→ **WHAT IS EXPECTED**: Every line from the first one to the line containing "bg.inputs['Strength'].default_value = 1.0" should be echoed exactly; leave out the rest.

→ **STORED DATA**:

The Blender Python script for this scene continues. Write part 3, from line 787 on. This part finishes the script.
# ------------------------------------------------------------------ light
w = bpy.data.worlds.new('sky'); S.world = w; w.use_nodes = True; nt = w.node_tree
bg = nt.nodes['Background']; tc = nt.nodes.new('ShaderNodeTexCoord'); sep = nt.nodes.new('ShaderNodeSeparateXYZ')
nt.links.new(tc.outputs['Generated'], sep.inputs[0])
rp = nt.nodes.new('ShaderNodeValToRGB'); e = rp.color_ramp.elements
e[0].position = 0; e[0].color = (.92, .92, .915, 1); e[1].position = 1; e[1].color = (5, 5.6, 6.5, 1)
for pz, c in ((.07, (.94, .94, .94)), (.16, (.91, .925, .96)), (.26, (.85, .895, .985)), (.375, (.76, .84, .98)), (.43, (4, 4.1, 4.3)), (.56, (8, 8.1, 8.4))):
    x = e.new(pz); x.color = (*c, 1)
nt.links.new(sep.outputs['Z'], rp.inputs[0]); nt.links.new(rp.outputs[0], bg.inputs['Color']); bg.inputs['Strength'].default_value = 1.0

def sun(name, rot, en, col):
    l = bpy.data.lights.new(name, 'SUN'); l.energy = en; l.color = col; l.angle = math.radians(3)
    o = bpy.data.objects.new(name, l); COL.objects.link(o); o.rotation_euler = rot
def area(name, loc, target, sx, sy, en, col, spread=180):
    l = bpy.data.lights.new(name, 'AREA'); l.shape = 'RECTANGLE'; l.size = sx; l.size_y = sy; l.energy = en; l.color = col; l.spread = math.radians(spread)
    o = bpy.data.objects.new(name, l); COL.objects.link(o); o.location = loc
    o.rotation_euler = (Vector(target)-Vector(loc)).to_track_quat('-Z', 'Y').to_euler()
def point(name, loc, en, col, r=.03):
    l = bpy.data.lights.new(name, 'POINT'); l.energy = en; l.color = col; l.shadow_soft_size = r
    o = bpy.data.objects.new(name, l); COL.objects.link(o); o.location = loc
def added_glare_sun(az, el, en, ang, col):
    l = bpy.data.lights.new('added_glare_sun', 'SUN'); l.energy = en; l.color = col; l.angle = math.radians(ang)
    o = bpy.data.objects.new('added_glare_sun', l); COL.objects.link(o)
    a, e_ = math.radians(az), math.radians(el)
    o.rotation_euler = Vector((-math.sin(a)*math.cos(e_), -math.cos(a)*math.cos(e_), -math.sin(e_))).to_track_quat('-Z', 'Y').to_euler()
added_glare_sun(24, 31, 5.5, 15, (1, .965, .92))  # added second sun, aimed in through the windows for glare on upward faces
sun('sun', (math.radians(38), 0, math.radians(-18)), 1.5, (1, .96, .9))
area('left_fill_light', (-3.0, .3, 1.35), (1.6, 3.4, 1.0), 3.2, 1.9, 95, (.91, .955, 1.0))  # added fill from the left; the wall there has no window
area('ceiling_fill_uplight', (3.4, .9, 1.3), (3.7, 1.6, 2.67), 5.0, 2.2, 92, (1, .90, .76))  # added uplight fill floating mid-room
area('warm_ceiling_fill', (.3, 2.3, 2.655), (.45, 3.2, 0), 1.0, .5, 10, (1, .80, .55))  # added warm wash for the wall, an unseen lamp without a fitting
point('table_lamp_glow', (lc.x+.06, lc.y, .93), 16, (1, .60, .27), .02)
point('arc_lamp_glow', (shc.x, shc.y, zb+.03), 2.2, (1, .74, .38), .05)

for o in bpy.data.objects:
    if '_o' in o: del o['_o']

→ **TASK ANSWER**:
The Blender Python script for this scene continues. Write part 3, from line 787 on. This part finishes the script.
# ------------------------------------------------------------------ light
w = bpy.data.worlds.new('sky'); S.world = w; w.use_nodes = True; nt = w.node_tree
bg = nt.nodes['Background']; tc = nt.nodes.new('ShaderNodeTexCoord'); sep = nt.nodes.new('ShaderNodeSeparateXYZ')
nt.links.new(tc.outputs['Generated'], sep.inputs[0])
rp = nt.nodes.new('ShaderNodeValToRGB'); e = rp.color_ramp.elements
e[0].position = 0; e[0].color = (.92, .92, .915, 1); e[1].position = 1; e[1].color = (5, 5.6, 6.5, 1)
for pz, c in ((.07, (.94, .94, .94)), (.16, (.91, .925, .96)), (.26, (.85, .895, .985)), (.375, (.76, .84, .98)), (.43, (4, 4.1, 4.3)), (.56, (8, 8.1, 8.4))):
    x = e.new(pz); x.color = (*c, 1)
nt.links.new(sep.outputs['Z'], rp.inputs[0]); nt.links.new(rp.outputs[0], bg.inputs['Color']); bg.inputs['Strength'].default_value = 1.0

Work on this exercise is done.